2016-10-04 13:04:00

Chiesa Colombia: il voto non è un no alla pace ma agli accordi


In Colombia il referendum di domenica scorsa sull’accordo di pace con le Farc è stato bocciato. Il “no” all’intesa firmata fra il governo e il gruppo guerrigliero per la pacificazione del Paese, è prevalso sul “sì” con il 51,3% delle preferenze e uno scarto di appena 65 mila voti. “Il cessate-il-fuoco è bilaterale e definitivo, non mi arrenderò: cercherò la pace fino all’ultimo giorno del mio mandato” ha dichiarato il Presidente Santos. Alvaro Vargas Martino ha intervistato il presidente della Conferenza episcopale colombiana, mons. Luis Augusto Castro Quiroga:

R. – Prima di tutto occorre dire che i sì e i no non fanno riferimento alla pace. Non è che alcuni dicano sì alla pace e altri dicano no; fanno riferimento soltanto all’accordo per arrivare alla pace. Quelli che dicono no considerano che l’accordo vada corretto in alcuni punti e per quello hanno detto no, però anche loro vogliono la pace. Per cui questo non è un caso di guerra e pace ma semplicemente di continuare a lavorare intorno a questo processo di pace per includervi quei cambiamenti, se è possibile, che loro chiedono. Non è una situazione così disperata, nessuno dice: “Adesso torniamo alla guerra”, nessuno vuole la guerra, mai più, però vogliono una pace migliore che non si sa se si possa raggiungere. Un punto difficile, infatti, è quello della giustizia transizionale. La giustizia transizionale facilita - per questo si chiama “transizionale” - il passaggio dalla sponda della guerra alla sponda della pace. Adesso quelli che hanno votato no dicono che è una giustizia troppo debole, ci vuole il carcere per i dirigenti guerriglieri… Però l’esperienza degli ultimi 80 conflitti che ci sono stati nel mondo è che si sono risolti tutti con la giustizia transizionale e che se si applica l’altra giustizia, la giustizia penale normale, nessun guerrigliero andrebbe a chiedere di entrare in un processo di pace. Per cui bisogna studiare molto bene questo punto. L’invito della Chiesa a tutta la Colombia è stato: continuiamo a lavorare per la pace. Adesso questi numeri che sono stati dati con il no al processo implicano che si cominci un dialogo nuovo; un dialogo non tanto con la guerriglia, anche con loro, però prima di tutto con le forze politiche del Paese. Fino ad adesso, infatti sappiamo che l’ex Presidente Uribe e il Presidente Santos non si parlano, Uribe non vuol sapere dell’altro… Anche questo ha reso difficile fare l’accordo di pace.

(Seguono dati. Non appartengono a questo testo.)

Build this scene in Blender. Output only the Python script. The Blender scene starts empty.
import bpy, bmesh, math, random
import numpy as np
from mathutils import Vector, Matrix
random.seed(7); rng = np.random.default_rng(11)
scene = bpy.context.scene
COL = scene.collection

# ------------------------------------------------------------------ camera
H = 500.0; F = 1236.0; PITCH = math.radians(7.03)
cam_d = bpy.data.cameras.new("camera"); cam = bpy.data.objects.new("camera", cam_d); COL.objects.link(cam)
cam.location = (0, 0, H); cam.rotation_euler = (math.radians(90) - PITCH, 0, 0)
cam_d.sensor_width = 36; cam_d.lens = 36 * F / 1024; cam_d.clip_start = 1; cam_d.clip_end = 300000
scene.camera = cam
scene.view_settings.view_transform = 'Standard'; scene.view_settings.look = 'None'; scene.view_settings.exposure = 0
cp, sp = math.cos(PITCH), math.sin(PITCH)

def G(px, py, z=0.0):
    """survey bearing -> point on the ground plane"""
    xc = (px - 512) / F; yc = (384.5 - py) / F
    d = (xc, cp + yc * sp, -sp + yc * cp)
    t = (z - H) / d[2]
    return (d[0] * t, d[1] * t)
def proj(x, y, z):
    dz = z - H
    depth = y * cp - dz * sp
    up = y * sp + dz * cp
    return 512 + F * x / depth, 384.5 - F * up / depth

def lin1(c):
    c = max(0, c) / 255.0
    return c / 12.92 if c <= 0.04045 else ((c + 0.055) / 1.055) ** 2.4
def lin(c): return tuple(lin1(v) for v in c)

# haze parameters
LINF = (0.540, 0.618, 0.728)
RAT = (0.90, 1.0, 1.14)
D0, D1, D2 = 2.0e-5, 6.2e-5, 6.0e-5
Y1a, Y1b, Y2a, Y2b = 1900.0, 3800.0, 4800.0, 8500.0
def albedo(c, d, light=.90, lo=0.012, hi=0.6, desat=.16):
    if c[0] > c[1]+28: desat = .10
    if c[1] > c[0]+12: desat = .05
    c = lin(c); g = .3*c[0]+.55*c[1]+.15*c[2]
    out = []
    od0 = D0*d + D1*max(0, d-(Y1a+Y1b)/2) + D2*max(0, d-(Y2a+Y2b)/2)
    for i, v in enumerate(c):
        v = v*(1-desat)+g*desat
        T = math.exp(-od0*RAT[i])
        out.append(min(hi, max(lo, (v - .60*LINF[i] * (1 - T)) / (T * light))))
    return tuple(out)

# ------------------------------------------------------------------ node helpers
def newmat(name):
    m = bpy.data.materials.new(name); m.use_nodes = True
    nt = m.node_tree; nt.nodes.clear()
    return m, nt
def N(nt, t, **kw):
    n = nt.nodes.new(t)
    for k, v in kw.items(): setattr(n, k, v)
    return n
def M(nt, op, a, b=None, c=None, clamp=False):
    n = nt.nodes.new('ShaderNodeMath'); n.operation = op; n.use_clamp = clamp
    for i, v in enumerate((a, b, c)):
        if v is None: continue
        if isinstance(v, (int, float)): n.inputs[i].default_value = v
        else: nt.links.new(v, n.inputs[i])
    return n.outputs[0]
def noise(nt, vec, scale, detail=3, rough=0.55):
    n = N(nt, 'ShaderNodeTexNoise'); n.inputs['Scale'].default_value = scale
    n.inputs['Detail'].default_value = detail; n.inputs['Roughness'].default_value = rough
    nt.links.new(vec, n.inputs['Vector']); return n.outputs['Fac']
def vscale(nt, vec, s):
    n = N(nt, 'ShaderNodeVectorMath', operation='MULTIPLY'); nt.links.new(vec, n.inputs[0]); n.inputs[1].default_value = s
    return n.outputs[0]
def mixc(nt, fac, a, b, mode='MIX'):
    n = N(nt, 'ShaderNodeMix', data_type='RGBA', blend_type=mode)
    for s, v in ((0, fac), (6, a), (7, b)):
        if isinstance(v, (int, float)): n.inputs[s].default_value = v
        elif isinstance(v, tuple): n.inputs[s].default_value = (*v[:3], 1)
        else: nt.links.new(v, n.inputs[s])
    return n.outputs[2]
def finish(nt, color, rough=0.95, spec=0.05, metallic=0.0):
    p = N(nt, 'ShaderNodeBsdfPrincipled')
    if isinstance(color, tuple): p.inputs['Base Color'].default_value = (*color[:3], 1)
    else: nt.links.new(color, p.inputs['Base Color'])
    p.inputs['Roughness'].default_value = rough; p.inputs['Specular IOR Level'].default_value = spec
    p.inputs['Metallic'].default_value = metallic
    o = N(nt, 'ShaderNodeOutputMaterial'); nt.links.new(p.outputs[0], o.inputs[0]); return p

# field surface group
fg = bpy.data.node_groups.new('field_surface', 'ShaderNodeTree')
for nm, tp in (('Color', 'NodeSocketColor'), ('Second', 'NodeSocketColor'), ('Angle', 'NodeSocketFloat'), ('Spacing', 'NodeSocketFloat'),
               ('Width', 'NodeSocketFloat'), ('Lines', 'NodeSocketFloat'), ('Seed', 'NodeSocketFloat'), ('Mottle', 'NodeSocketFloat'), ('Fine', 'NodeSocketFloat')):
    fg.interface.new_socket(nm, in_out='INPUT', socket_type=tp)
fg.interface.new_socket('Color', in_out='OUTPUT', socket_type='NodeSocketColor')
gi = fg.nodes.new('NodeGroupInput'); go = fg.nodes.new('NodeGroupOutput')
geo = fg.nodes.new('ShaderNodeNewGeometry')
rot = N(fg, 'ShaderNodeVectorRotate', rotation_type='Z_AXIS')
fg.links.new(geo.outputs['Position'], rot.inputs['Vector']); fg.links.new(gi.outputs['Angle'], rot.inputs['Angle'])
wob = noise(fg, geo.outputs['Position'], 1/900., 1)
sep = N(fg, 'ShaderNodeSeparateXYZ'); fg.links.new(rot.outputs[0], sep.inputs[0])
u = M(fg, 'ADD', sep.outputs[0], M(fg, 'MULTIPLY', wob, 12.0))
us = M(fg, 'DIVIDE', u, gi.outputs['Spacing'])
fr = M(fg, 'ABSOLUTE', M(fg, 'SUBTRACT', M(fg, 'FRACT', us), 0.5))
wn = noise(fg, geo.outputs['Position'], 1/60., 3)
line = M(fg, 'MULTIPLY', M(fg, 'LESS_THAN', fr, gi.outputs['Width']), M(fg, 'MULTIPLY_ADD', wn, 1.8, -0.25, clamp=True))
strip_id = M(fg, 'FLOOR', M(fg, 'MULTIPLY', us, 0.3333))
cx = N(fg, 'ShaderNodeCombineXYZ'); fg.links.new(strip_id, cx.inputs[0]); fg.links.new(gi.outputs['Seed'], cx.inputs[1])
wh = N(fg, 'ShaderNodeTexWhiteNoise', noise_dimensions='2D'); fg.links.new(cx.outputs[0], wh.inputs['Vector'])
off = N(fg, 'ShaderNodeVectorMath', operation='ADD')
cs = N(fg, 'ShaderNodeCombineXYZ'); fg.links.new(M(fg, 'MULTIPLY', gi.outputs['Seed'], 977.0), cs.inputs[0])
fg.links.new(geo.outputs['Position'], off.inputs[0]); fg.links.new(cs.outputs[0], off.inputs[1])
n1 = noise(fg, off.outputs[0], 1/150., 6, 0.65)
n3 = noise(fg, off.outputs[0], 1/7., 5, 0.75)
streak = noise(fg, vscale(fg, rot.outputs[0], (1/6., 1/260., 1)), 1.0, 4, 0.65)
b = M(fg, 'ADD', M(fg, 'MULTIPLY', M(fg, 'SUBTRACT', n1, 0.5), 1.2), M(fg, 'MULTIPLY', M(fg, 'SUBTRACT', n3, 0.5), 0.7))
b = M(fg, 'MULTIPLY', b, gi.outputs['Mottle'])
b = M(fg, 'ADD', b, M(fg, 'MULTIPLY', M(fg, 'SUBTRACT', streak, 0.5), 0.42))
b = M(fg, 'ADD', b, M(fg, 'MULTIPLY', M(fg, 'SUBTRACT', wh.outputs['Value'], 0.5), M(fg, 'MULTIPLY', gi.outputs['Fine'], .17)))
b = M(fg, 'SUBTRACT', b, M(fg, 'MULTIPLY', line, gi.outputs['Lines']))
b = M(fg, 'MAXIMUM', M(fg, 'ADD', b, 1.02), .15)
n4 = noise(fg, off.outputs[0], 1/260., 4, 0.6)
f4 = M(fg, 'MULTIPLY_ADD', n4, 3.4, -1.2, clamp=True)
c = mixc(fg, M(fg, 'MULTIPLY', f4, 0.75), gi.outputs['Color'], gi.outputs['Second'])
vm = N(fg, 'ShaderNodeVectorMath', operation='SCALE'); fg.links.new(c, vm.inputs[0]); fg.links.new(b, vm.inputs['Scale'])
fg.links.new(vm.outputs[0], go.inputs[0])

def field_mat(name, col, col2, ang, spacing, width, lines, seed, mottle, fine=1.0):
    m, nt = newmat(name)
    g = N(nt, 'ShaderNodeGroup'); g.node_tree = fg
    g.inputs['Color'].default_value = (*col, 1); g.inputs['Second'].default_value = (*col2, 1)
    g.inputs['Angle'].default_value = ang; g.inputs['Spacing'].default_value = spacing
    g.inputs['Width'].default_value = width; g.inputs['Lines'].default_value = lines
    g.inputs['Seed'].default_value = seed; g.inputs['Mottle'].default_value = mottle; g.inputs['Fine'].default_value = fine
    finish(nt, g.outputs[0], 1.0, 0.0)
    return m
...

D. - In questo contesto quali sono gli scenari che si aprono in questo momento nel cammino verso la pace in Colombia?

R. – Il primo scenario sarà quello di un dialogo tra i delegati del governo che hanno dialogato a L’Avana con la guerriglia e la guerriglia stessa per studiare la problematica. Il secondo scenario è questo che ho detto: l’incontro fra il Presidente della repubblica e le forze politiche del Paese per studiare la maniera di andare avanti nel dialogo. Poi ci sono altri aspetti importanti. Per esempio, la guerra si è fermata, nessuno vuole né la guerriglia, né l’esercito, perché la decisione già è chiara: non più guerra. Quindi sono aspetti  molto importanti e molto positivi che continuano mentre si risolve questo altro problema delle votazioni. Inoltre, mi pare che occorra dire che è molto importante, anche per noi come Chiesa, lavorare per la riconciliazione dei colombiani e anche questi risultati sono espressione di una mancanza di riconciliazione. Molta gente ancora non riesce a perdonare, per diversi motivi. Ci sono conflitti interiori tra gli uni e gli altri, per cui dobbiamo continuare a lavorare per la riconciliazione di tutti i colombiani. Questo facilita anche accordi che avvengano più pacificamente, che siano più effettivi. Infine io direi che adesso, dopo questo risultato, occorre pensare a una pedagogia della pace perché molti hanno votato no semplicemente perché non capivano di che si trattava. Molti hanno votato no perché non hanno visto il valore di quello che si stava facendo, perché non hanno ricevuto una spiegazione semplice, chiara, facile per loro. Quindi, questa è la situazione e come Chiesa dobbiamo chiedere a tutti i cattolici della Colombia di continuare a pregare per la pace, perché la pace è un compito nostro ma è anche un dono di Dio e dobbiamo chiederla al Signore che sa trasformare i cuori.